Tepat pukul 1 pagi hari Selasa 20 Jumadil Awal 857 H atau bertepatan
dengan tanggal 29 Mei 1453 M, tentara Utsmaniyyah dibawah
kepemimpinannya berhasil menembus kota Konstantinopel melalui Pintu
Edirne. Ketika itu, ia baru berumur sekitar 21 tahun. Penulis melihat
tidak ada seorang komandan yang seusianya sudah mampu meruntuhkan
kekuatan negara Super Power saat itu.
Tak kurang cerita pemuda Muhammad Al Fatih ini. Diceritakan bahwa
tentara Sultan Muhammad Al Fatih tidak pernah meninggalkan solat wajib
sejak baligh & separuh dari mereka tidak pernah meninggalkan solat
tahajjud sejak baligh. Hanya Sulthan Muhammad Al Fatih saja yang tidak
pernah meninggalkan solat wajib, tahajud & rawatib sejak baligh
hingga saat kematiannya. Para ulama mengisyaratkan bahwa beliau adalah
pemuda yang dimaksudkan Rasul SAW ketika menubuwahkan kejayaan Islam.

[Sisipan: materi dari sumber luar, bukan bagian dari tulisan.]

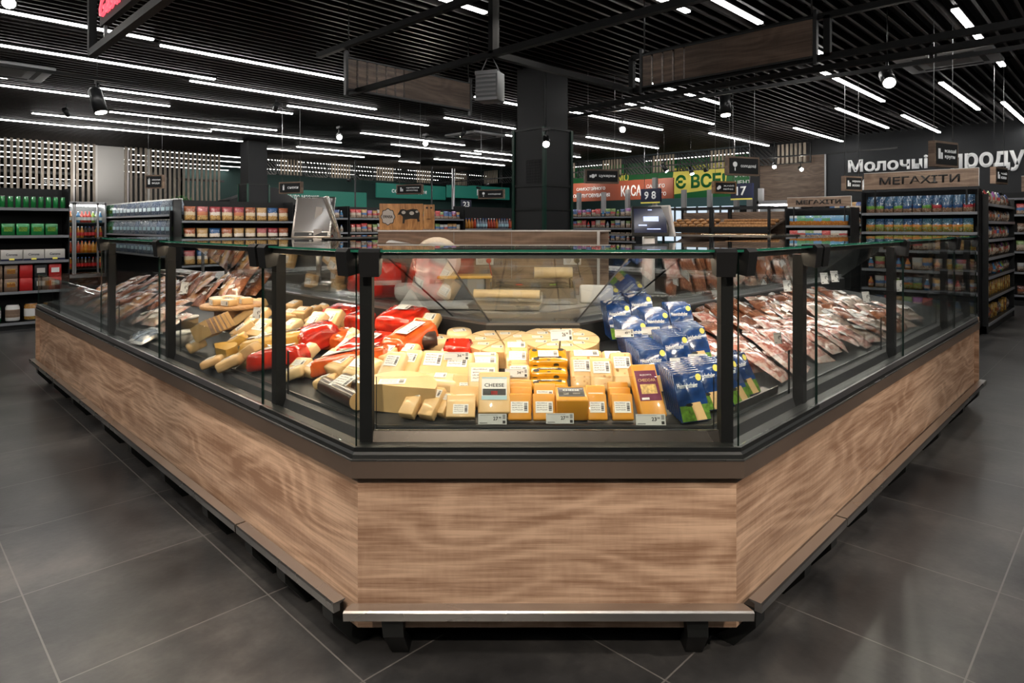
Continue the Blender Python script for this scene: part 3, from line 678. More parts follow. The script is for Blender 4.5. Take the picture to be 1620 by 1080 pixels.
rail([('R', 2.97+e), ('R', 6.46)], 'long steel bumper rail along the meat packs side', [('R', 3.4), ('R', 4.1), ('R', 4.9), ('R', 5.7), ('R', 6.3)])

# ---- far side of the island, closing the ring
def back_unit(lbl, x0, x1, y0, y1, zt):
    t = thing('service_counter', lbl, 'counter', ((x0+x1)/2, (y0+y1)/2, 0), 0)
    hx, hy = (x1-x0)/2, (y1-y0)/2
    b = MB(); b.box(-hx, hx, -hy, hy, .1, .95, 'oak_board'); b.build('body', t)
    b = MB(); b.box(-hx, hx, -hy, hy, .95, .98, 'steel'); b.build('worktop', t)
    b = MB()
    for sx in (-1, 1):
        for sy in (-1, 1): b.box(sx*(hx-.02)-.012, sx*(hx-.02)+.012, sy*(hy-.02)-.012, sy*(hy-.02)+.012, .98, zt, 'alu')
    b.build('uprights', t)
    b = MB(); b.box(-hx, hx, -hy, hy, zt, zt+.008, 'glass'); b.build('glass_top', t)
    b = MB()
    for sy in (-1, 1): b.box(-hx, hx, sy*hy-.012, sy*hy+.012, zt-.02, zt, 'steel')
    for sx in (-1, 1): b.box(sx*hx-.012, sx*hx+.012, -hy, hy, zt-.02, zt, 'steel')
    b.build('top_rail', t)
    b = MB(); b.box(-hx+.05, hx-.05, -hy+.05, hy-.05, 1.17, 1.178, 'glass'); b.build('glass_shelf', t)
    return t
back_unit('far service counter with steel rails behind the price monitor', 5.75, 6.42, 2.35, 5.15, 1.38)
back_unit('far service counter with steel rails behind the double scales', 2.5, 5.6, 6.35, 7.0, 1.34)

# ---- staff worktop, wooden partition and what stands there
def cam_thing(name, label, cat, X, Y, z, group=None, rz=0):
    return thing(name, label, cat, (*c2w(X, Y), z), -PI/4+rz, group)
t = cam_thing('worktop', 'grey staff worktop between the cheese case and the wooden partition', 'worktop', 0, 3.85, 0)
WP = [(.07, -.405), (.24, -.405), (.79, .145), (.79, .44), (-.52, .44), (-.52, .185)]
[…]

“Konstantinopel akan ditaklukkan oleh tentara Islam. Rajanya adalah
sebaik-baik raja & tentaranya adalah sebaik-baik tentara” (Nabi
Muhammad).
“Aku mendengar baginda Rasulullah SAW mengatakan seorang lelaki soleh
akan dikuburkan di bawah tembok tersebut dan aku juga ingin mendengar
derapan tapak kaki kuda yang membawa sebaik-baik raja yang mana dia akan
memimpin sebaik-baik tentara seperti yang telah diisyaratkan oleh
baginda Rasul” (Abu Ayyub al-Anshari kepada panglima Bani Umayyah).
Dari sekian banyak para tokoh-tokoh Islam tersebut yang saya
ceritakan beberapa orangnya merupakan orang-orang yang menjadikan masa
mudanya dengan ukiran sejarah. Sumpah setia mereka akan syahadah luar
biasa. Tak salah bila Nabi Saw berucap tentang Pemuda, “Ada tujuh
golongan yang akan dinaungi oleh Allah pada hari yang tiada naungan
kecuali naungan-Nya,” lalu beliau menyebutkan di antaranya, “Seorang
pemuda yang tumbuh dalam penyembahan kepada Rabbnya.”
Sudahkah kita bersumpah setia selaksana para pemuda Islam seperti
mereka di atas? Ataukah kita masih menjadi pemuda yang hidup di bawah
bayang-bayang ayah, ibu, orang tua, keluarga, dan romansa masa lalu?
Saya teringat nasehat seorang kawan, “innal fata man yaqul ha ana
dza, laysal fata man yaqulu ka na abi..!! (Seorang pemuda ialah siapa
yang berani menepuk dada dan berkata “inilah aku”. Bukan pemuda yang
mengatakan “adalah ayahku” alias membanggakan orang lain semata).
“inna fii yadii sukban amrul ummah wa fii aqdaamiha hayataha”
(Sungguh di tangan pemuda-lah masa depan / urusan ummat, dan di atas pundaknyalah kelangsungan kehidupannya)
Oleh karenanya, saya sampaikan sebuah pesan untuk saya dan para pemuda, ”Wahai Pemuda, Nyalakan Semangatmu…!!!”